Improved USB Protection Guards Against Device Itself

Feb. 15, 2019
The latest release of Honeywell’s Secure Media Exchange, designed to protect industry from USB-based cyber attacks, goes beyond malware to identify an increasingly prevalent form of USB attack types.

Though we’ve been hearing plenty about digital twins in manufacturing these days, we’ve heard a little less about evil twins. With the latest release of its Secure Media Exchange (SMX), a system developed to protect industrial operations against USB-based cyber threats, Honeywell’s focus is on doppelganger USB devices—those malicious USBs that might look like storage devices but act like something else entirely.

With its SMX technology out in the field for close to two years, Honeywell has been able to gather significant evidence about the types of attacks on industrial facilities through USB devices. Releasing an Industrial USB Threat Report late last year, Honeywell reported that almost half of its customers (44 percent) faced threats from USB devices, more than a quarter of which had the potential to cause major plant disruptions.

With the latest SMX release, not only has Honeywell enhanced the malware detection, but it is also reacting to trends it’s seeing in the threat landscape—in which attacks are shifting away from malware to how the USB devices themselves behave. SMX can now protect against a broad range of malicious USB device attacks that disrupt operations through misuse of legitimate USB functions or unauthorized device actions.
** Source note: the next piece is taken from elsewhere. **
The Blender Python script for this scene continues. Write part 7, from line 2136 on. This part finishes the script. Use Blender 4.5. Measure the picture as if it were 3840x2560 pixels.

“Just because something looks like a USB device doesn’t mean it can be trusted as such,” said Sam Wilson, global product marketing manager for Honeywell Industrial Cybersecurity, at a press briefing during the ARC Industry Forum earlier this month in Orlando, Florida. “The attacks we’re seeing go beyond malware. You need to protect against the devices themselves that can behave in ways not expected.”

Such malicious devices—a sampling of which is shown above—look just like any other USB device, but don’t act like them. A USB device known as a Rubber Ducky, for example, acts like a keyboard. “They don’t take very sophisticated programming to turn them into something that can cause very sophisticated damage,” Wilson said.

A Bash Bunny has an embedded microcomputer that can emulate a variety of USB types in order to inject payloads onto a target computer. A USBHarpoon looks like a standard USB charging cable but has a custom firmware chip on the end that can launch attacks.

Categorically, these malicious USB device attacks represent 75 percent of today’s known USB attack types, a clear indication of the shift toward new attack methodologies. To fight against this trend, new SMX protection includes Trusted Response User Substantiation Technology (TRUST), which introduces a human validation and authentication step to ensure that USB devices are what they claim to be.

“It prompts the user and says, ‘This device says it’s a keyboard. Is that what you expected?’” Wilson explained. “It’s intercepting an automated process that we all take for granted and makes sure a human qualifies it.”

Additional layers of advanced malware detection technology are also used to further protect against malware, including artificial intelligence (AI) and machine learning to improve detection of increasingly complex malware, including zero days and evasive malware.

Other new features of the latest SMX release include centralized management, which provides increased visibility of USB devices entering industrial control environments and centralized threat management across all SMX sites; and ICS Shield integration, which closes the loop between centralized management services and distributed protections inside the industrial control system (ICS). Honeywell obtained the ICS Shield technology a couple years ago with its acquisition of Nextnine.

A new model, the SMX ST, is a more portable version of the original SMX apparatus. Some customers did not need the fully ruggedized SMX, Wilson noted, and were looking for a version that could be carried from one location to another. It also comes in at a lower price point, he added.

Honeywell will demonstrate malicious USB device attacks at the RSA Conference next month in San Francisco. Eric Knapp, chief engineer of cybersecurity solutions and technology for Honeywell, will present a talk on Thursday morning at the conference, March 7, called “Malicious, Misbehaving or Misunderstood? Making Bad USBs Good Again.”